You can use fetchall() to get all rows at once.

for row in curs.fetchall():
    print row

It can be convenient to use this to create a Python list containing the values returned:

curs.execute('select first_name from people')
names = [row[0] for row in curs.fetchall()]

This can be useful for smaller result sets, but can have bad side effects if the result set is large.

  • You have to wait for the entire result set to be returned to your client process.

  • You may eat up a lot of memory in your client to hold the built-up list.

  • It may take a while for Python to construct and deconstruct the list which you are going to immediately discard anyways.

If you know there's a single row being returned in the result set you can call fetchone() to get the single row.

curs.execute('select max(x) from t')
maxValue = curs.fetchone()[0]

Finally, you can loop over the result set fetching one row at a time. In general, there's no particular advantage in doing this over using the iterator.

row = curs.fetchone()
while row:
    print row
    row = curs.fetchone()
  • 1
    about the second method, what if you use a SScursor ? will it stil eat up a lot of memory?
    – Sylvain
    Nov 27, 2009 at 10:50
  • I think SScursor is for MySQL. But anything that has a fetchall() will probably have the same memory usage, as it returns a list of all the rows returned. Nov 27, 2009 at 20:25

My preferred way is the cursor iterator, but setting first the arraysize property of the cursor.
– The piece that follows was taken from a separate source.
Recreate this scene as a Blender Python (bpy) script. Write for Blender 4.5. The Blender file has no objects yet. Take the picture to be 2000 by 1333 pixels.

curs.execute('select * from people')
curs.arraysize = 256
for row in curs:
    print row

In this example, cx_Oracle will fetch rows from Oracle 256 rows at a time, reducing the number of network round trips that need to be performed

  • 2
    In my tests (on a database connected by LAN) this actually seemed to give identical (even slower, in a couple iterations) speed as compared to doing 'fetchone()' repeatedly. I was doing it with about 12000 entries... Very odd!
    – DKGasser
    Jul 1, 2011 at 16:01
  • The only way that I know of, and I'm in no way an Oracle expert, that this would be the case is if your query is returning character large object (CLOB) or binary large object (BLOB) types. AFAI Understand it, reading these objects requires another network round trip to the db server for each record; meaning that with fetchmany you actually get the worst of both worlds.
    – asmoore82
    Nov 5, 2015 at 20:31
  • 1
    For cx_Oracle, connecting to a 12c database with standard column types (no clobs etc) I get a speedup but only if I set arraysize before executing the query. Precise numbers will obviously be massively context dependent but to give an idea of the order of magnitude changes, my query (returning 5 columns) with arraysize=50 (default) gives 3.75us per row. Decreasing arraysize to 1 gives 70us. Increasing arraysize to 1000 gives 800ns
    – FredL
    Jul 6, 2016 at 9:39
  • 1
    @FredL I'm seeing something similar. It's making a difference only when set before the execute call.
    – Aman
    Dec 11, 2017 at 3:15

There's also the way psyco-pg seems to do it... From what I gather, it seems to create dictionary-like row-proxies to map key lookup into the memory block returned by the query. In that case, fetching the whole answer and working with a similar proxy-factory over the rows seems like useful idea. Come to think of it though, it feels more like Lua than Python.

Also, this should be applicable to all PEP-249 DBAPI2.0 interfaces, not just Oracle, or did you mean just fastest using Oracle?